If Nucleus plugins come with additional files, they are normally placed in a /nucleus/plugins/pluginname-in-lowercase/ directory. You didn’t do that with this file, or did you? Is this because you intend it to be available for more plugins?
Anywayz, it looks very nice. I’m going to try it out today!
I see. You intend it to be available for more plugins. ;)
Roel: You’re right. it provides classes that are used by all three plugins. For now it’s just a regular .php file that must be placed in the same directory, but I am planning on making it a completely seperate plugin that must be installed if you want to use any of the other three. This also has another advantage that global settings for each of the three plugins, such as cache settings only have to be configured once.
Can you install multiple instances of <%RSSAtomAggregator%> in the skin, with differing feeds?

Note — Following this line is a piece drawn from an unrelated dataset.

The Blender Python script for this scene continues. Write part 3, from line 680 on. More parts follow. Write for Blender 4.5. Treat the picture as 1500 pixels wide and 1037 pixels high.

upandrunning: no, not yet… I probably will make this a feature in the next version, but it will only work with OPML files. Just create OPML files for every instance you want to use and use the file as an parameter to the plugin call.
How soon will this feature be available? I’d really like to be able to incorporate more than one set of aggregated feeds into my website.
When I write <$description%> into de item box, nucleus shows me the title value but not a description value that appear in RSS-2 file.
Is it normally?
Can I show the description item?
Thanks
Is there some parameter somewhere that sets 10 feeds as the limit? Can that be adjusted to be more?